The police refused to intervene. The next day, at the University of Havana, the already tamed the University Students Federation, FEU, led a grotesque celebration: between slapstick and jokes they buried a copy of the last Diario de la Marina published.

Through the pages of Diario de la Marina had passed Pedro Henriquez Urena, Miguel Angel Asturias, Mariategui, Borges, Alejo Carpentier and Lezama Lima, among many others. Shortly afterwards the Rivero family, owners and managers of the newspaper, went into exile. The “stately stone building” was delivered with its workshops and offices to the Communist newspaper Hoy. The life of Diario de la Marina, then celebrating its 128th year, ended violently.

Humberto Medrano, deputy director of Prensa Libre, the largest newspaper in Cuba, published an article the next day:  “It is painful to witness the funeral of freedom of thought in a center dedicated to culture […] Because what was buried last night [at the University] was not a newspaper. Symbolically what was buried was freedom of thought and expression. The obligatory colophon of this act is the commentary in the periodical Revolución. The title of this commentary says it all: “Prensa Libre on the road to La Marina.” They didn’t have to say it, everyone knows.”

On July 4, at night, the FIDEL mob took by assault the Prensa Libre facilities. Medrano left the building, the street teemed with activists. One of them tried to stop him, shouting comments for the occasion, but others let him pass. Medrano got into his car and went to seek asylum at the nearest embassy, that of Panama. Perhaps during the drive he recalled the six times Batista’s police had stopped him, before the triumph of the Revolution, and interrogated him for publishing comments that displeased that other dictator.

Days later Humberto Medrano, escorted to the airport by Panama’s ambassador, left with his family on a commercial flight to Miami. That same week he got a job as a taxi driver. He soon began writing for a local newspaper and devoted himself since that time to the fight for respect for human rights in Cuba. He died in Florida in 2012, at the age of 96.
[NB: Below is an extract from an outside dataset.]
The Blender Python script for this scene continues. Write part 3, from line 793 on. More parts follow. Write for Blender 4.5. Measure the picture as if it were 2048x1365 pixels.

At the end of the fifties, the most important magazine in Latin America was Bohemia. Founded in 1908, it was directed by Miguel Angel Quevedo, the son of the founder. “Bohemia reported when reporting was dangerous,” said Humberto Medrano in 2008. The first interview Fidel Castro gave to a Cuban media, from the Sierra Maestra, went to Bohemia. The magazine sent Augustine Alles Soberon to interview Fidel and he also interviewed Che.

The editorials, news reports, photographs and articles in favor of Fidel Castro, by Alles Soberon and  later others, filled dozens of pages of the magazine. Fidel Castro himself published in Bohemia. Recently installed in power Fidel Castro visited the magazine’s offices. That was a party, about which a large and proud story was published in the weekly magazine itself. The courageous editorial attitude of Bohemia against Batista, in defense of freedom of expression and in support of Castro, was the most prominent among all the media.

On June 15, 1960 Fidel Castro celebrated the Day of Freedom of the Press. A year after that party with Fidel in Bohemia’s offices, the crazed mob of the FIDEL organization took the workshops and offices of the magazine by assault. Miguel Angel Quevedo took refuge in the Embassy of Venezuela. He committed suicide in Caracas in 1969.